• Work to complete: Reproduce exactly the opening lines of the listing, stopping after the line that contains "(.07, .065, .06))], 10, .6)" and including it.

:::

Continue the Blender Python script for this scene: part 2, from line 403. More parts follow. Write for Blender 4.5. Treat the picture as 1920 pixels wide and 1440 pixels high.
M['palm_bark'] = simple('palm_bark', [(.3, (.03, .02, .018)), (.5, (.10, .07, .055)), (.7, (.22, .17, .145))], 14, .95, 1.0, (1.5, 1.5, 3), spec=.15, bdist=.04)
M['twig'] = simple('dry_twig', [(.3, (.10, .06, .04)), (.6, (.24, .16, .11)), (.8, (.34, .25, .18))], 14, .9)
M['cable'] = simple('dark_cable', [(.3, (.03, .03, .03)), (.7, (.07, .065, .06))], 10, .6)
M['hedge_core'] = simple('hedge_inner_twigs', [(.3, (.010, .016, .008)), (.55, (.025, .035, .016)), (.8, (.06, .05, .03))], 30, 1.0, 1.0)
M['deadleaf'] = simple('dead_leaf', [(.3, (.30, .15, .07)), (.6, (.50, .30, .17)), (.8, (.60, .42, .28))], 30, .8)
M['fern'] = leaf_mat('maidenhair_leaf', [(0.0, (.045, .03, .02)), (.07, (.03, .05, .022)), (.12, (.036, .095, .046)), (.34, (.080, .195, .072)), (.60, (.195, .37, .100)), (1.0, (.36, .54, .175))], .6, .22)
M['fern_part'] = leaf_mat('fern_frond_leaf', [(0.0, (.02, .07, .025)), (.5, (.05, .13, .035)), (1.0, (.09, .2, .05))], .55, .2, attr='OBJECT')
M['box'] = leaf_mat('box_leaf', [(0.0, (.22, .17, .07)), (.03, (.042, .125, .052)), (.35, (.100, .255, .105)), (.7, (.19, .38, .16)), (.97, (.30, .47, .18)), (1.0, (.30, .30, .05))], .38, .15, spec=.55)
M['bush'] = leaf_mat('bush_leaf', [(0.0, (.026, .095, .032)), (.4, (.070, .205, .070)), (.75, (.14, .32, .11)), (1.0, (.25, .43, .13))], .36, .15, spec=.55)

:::

• Answer to this exercise:
Continue the Blender Python script for this scene: part 2, from line 403. More parts follow. Write for Blender 4.5. Treat the picture as 1920 pixels wide and 1440 pixels high.
M['palm_bark'] = simple('palm_bark', [(.3, (.03, .02, .018)), (.5, (.10, .07, .055)), (.7, (.22, .17, .145))], 14, .95, 1.0, (1.5, 1.5, 3), spec=.15, bdist=.04)
M['twig'] = simple('dry_twig', [(.3, (.10, .06, .04)), (.6, (.24, .16, .11)), (.8, (.34, .25, .18))], 14, .9)
M['cable'] = simple('dark_cable', [(.3, (.03, .03, .03)), (.7, (.07, .065, .06))], 10, .6)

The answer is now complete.